**Aim of the task**. Reproduce the listing below in full and without alteration, apart from its pictures.

******************************

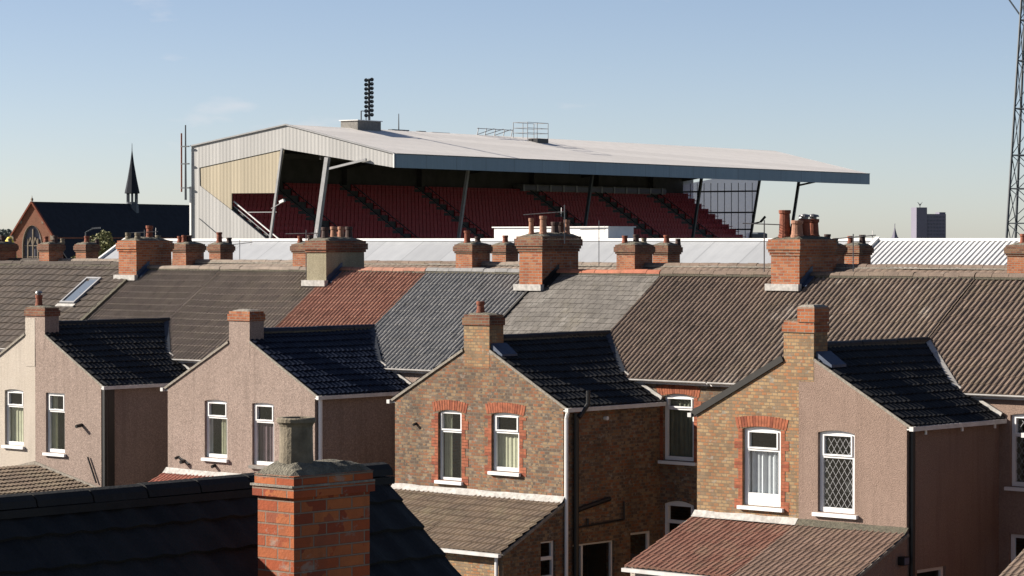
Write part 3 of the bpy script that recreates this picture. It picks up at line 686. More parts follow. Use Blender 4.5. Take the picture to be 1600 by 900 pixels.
c, z = stack(h, -42.58, -41.7, 56.26, 57.66, 6.8, 9.02, 'brick_orange', corb='brick_orange', steps=3, out=.028, fl='mortar_mossy',
    pots=[(-42.32, 56.48, .15, .68, 'clay_pot'), (-41.95, 56.5, .15, .42, 'clay_pot_pale'), (-42.0, 56.88, .15, .46, 'clay_pot', 'cap'), (-42.0, 57.24, .15, .46, 'clay_pot', 'cap'), (-42.35, 57.3, .13, .44, 'dark_pot', 'cap')], seed=7)
flashing(c, -42.58, -41.7, 56.26, 57.66)
# h, i: wing D
XD = -36.85
h = house('terraced house with buff brick half gable, black bargeboard and white lace curtained window', -38.5)
party_walls(h, -42.12, XD, 'brick_yellow'); main_roof(h, -42.12, XD, 'tile_brown_pale', seed=18)
wing(h, 'L', -39.7, XD, 5.1, 6.58, 'brick_buff', 'tile_black', [dict(x0=-38.40, x1=-37.34, z0=3.08, z1=4.85, content='net', sur=1, rise=.06, transom=.29, wide_sill=.1, fw=.11, brail=.16)],
     lean=dict(type='front', y=47.35, z=1.86, zt=2.78, mat='tile_redmoss', wall='render_cream'), vstop=-37.28, seed=27, verge='black_board')
c, z = stack(h, -37.26, -36.44, YG-.004, YG+.5, 5.9, 7.22, 'brick_buff', corb='brick_orange', steps=1, out=.03, band=.10, dome=.5, fl='mortar_mossy', seed=8)
f = MB(); f.box(-36.87, -36.41, YG-.03, YG+.52, 7.20, 7.52, 'brick_orange'); f.frustum(-36.87, -36.41, YG-.03, YG+.52, 7.52, 7.58, .08, 'mortar'); f.lathe((-36.68, YG+.1, 7.55), [(.03, 0), (.03, .1), (.001, .1)], 'mortar', 6); f.build('raised_flue', c)
h = house('terraced house with tan rendered half gable and diamond leaded windows', -35)
party_walls(h, XD, -31.3, 'render_tan', wins=[dict(x0=-33.71, x1=-32.75, z0=3.54, z1=5.17, content='lattice', rise=.05, wide_sill=.1), dict(x0=-33.73, x1=-32.77, z0=1.2, z1=2.48, content='dark', rise=0, lights='one')])
rI = main_roof(h, XD, -31.3, 'tile_brown', seed=19)
wing(h, 'R', -34.0, XD, 5.05, 6.58, 'render_tan', 'tile_black', [dict(x0=-36.33, x1=-35.35, z0=3.06, z1=4.86, content='lattice', rise=.06, transom=.32, wide_sill=.1, fw=.10)],
     lean=dict(type='front', y=47.35, z=1.86, zt=2.78, mat='tile_brownred', flash='mortar_mossy'), vstop=-36.42, seed=28, ridge=True, side_windows=[dict(x0=50.1, x1=51.2, z0=.8, z1=1.93, rise=0, lights='one')])
c = [o for o in S.objects if o.name.startswith('chimney.') or o.name == 'chimney'][-1]
f = MB(); f.hexa([(-36.43, YG+.05, 6.40), (-36.0, YG+.05, 6.22), (-36.0, YG+.6, 6.22), (-36.43, YG+.6, 6.40)], [(-36.43, YG+.05, 6.56), (-36.0, YG+.05, 6.28), (-36.0, YG+.6, 6.28), (-36.43, YG+.6, 6.56)], 'lead'); f.build('flashing', h)
p = MB(); p.tube((-33.93, YG+.12, 0), (-33.93, YG+.12, 4.93), .06, 'black_pipe', n=8); p.build('downpipe', h)
p = MB()
for y in (50.2, 51.6, 52.9): p.tube((-33.85, y, 4.98), (-33.85, y, 4.84), .03, 'upvc', n=6)
p.build_each('gutter_bracket', h)
p = MB(); p.box(-33.98, -33.83, 49.36, 49.56, 2.10, 2.28, 'black_pipe'); p.plate([(49.38, 2.12), (49.54, 2.12), (49.54, 2.26), (49.38, 2.26)], [], V((-33.83, 0, 0)), Y_, Z_, X_, 0, .01, 'tower_glass'); p.build('security_light', h)
# next pair of houses: corner of a lean-to at the bottom right
h = house('terraced house at the right edge with a brown tiled lean-to corner', -29)
party_walls(h, -31.3, -26.9, 'render_tan'); main_roof(h, -31.3, -26.9, 'tile_brown', seed=20)
wing(h, 'L', -30.9, -28.2, 5.05, 6.5, 'brick_old', 'tile_black', [], lean=dict(type='front', y=48.0, z=1.9, zt=2.75, mat='tile_brown'), seed=29)  # unseen wing wall given dark brick to cut light bounced next door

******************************

**Final answer**.
Write part 3 of the bpy script that recreates this picture. It picks up at line 686. More parts follow. Use Blender 4.5. Take the picture to be 1600 by 900 pixels.
c, z = stack(h, -42.58, -41.7, 56.26, 57.66, 6.8, 9.02, 'brick_orange', corb='brick_orange', steps=3, out=.028, fl='mortar_mossy',
    pots=[(-42.32, 56.48, .15, .68, 'clay_pot'), (-41.95, 56.5, .15, .42, 'clay_pot_pale'), (-42.0, 56.88, .15, .46, 'clay_pot', 'cap'), (-42.0, 57.24, .15, .46, 'clay_pot', 'cap'), (-42.35, 57.3, .13, .44, 'dark_pot', 'cap')], seed=7)
flashing(c, -42.58, -41.7, 56.26, 57.66)
# h, i: wing D
XD = -36.85
h = house('terraced house with buff brick half gable, black bargeboard and white lace curtained window', -38.5)
party_walls(h, -42.12, XD, 'brick_yellow'); main_roof(h, -42.12, XD, 'tile_brown_pale', seed=18)
wing(h, 'L', -39.7, XD, 5.1, 6.58, 'brick_buff', 'tile_black', [dict(x0=-38.40, x1=-37.34, z0=3.08, z1=4.85, content='net', sur=1, rise=.06, transom=.29, wide_sill=.1, fw=.11, brail=.16)],
     lean=dict(type='front', y=47.35, z=1.86, zt=2.78, mat='tile_redmoss', wall='render_cream'), vstop=-37.28, seed=27, verge='black_board')
c, z = stack(h, -37.26, -36.44, YG-.004, YG+.5, 5.9, 7.22, 'brick_buff', corb='brick_orange', steps=1, out=.03, band=.10, dome=.5, fl='mortar_mossy', seed=8)
f = MB(); f.box(-36.87, -36.41, YG-.03, YG+.52, 7.20, 7.52, 'brick_orange'); f.frustum(-36.87, -36.41, YG-.03, YG+.52, 7.52, 7.58, .08, 'mortar'); f.lathe((-36.68, YG+.1, 7.55), [(.03, 0), (.03, .1), (.001, .1)], 'mortar', 6); f.build('raised_flue', c)
h = house('terraced house with tan rendered half gable and diamond leaded windows', -35)
party_walls(h, XD, -31.3, 'render_tan', wins=[dict(x0=-33.71, x1=-32.75, z0=3.54, z1=5.17, content='lattice', rise=.05, wide_sill=.1), dict(x0=-33.73, x1=-32.77, z0=1.2, z1=2.48, content='dark', rise=0, lights='one')])
rI = main_roof(h, XD, -31.3, 'tile_brown', seed=19)
wing(h, 'R', -34.0, XD, 5.05, 6.58, 'render_tan', 'tile_black', [dict(x0=-36.33, x1=-35.35, z0=3.06, z1=4.86, content='lattice', rise=.06, transom=.32, wide_sill=.1, fw=.10)],
     lean=dict(type='front', y=47.35, z=1.86, zt=2.78, mat='tile_brownred', flash='mortar_mossy'), vstop=-36.42, seed=28, ridge=True, side_windows=[dict(x0=50.1, x1=51.2, z0=.8, z1=1.93, rise=0, lights='one')])
c = [o for o in S.objects if o.name.startswith('chimney.') or o.name == 'chimney'][-1]
f = MB(); f.hexa([(-36.43, YG+.05, 6.40), (-36.0, YG+.05, 6.22), (-36.0, YG+.6, 6.22), (-36.43, YG+.6, 6.40)], [(-36.43, YG+.05, 6.56), (-36.0, YG+.05, 6.28), (-36.0, YG+.6, 6.28), (-36.43, YG+.6, 6.56)], 'lead'); f.build('flashing', h)
p = MB(); p.tube((-33.93, YG+.12, 0), (-33.93, YG+.12, 4.93), .06, 'black_pipe', n=8); p.build('downpipe', h)
p = MB()
for y in (50.2, 51.6, 52.9): p.tube((-33.85, y, 4.98), (-33.85, y, 4.84), .03, 'upvc', n=6)
p.build_each('gutter_bracket', h)
p = MB(); p.box(-33.98, -33.83, 49.36, 49.56, 2.10, 2.28, 'black_pipe'); p.plate([(49.38, 2.12), (49.54, 2.12), (49.54, 2.26), (49.38, 2.26)], [], V((-33.83, 0, 0)), Y_, Z_, X_, 0, .01, 'tower_glass'); p.build('security_light', h)
# next pair of houses: corner of a lean-to at the bottom right
h = house('terraced house at the right edge with a brown tiled lean-to corner', -29)
party_walls(h, -31.3, -26.9, 'render_tan'); main_roof(h, -31.3, -26.9, 'tile_brown', seed=20)
wing(h, 'L', -30.9, -28.2, 5.05, 6.5, 'brick_old', 'tile_black', [], lean=dict(type='front', y=48.0, z=1.9, zt=2.75, mat='tile_brown'), seed=29)  # unseen wing wall given dark brick to cut light bounced next door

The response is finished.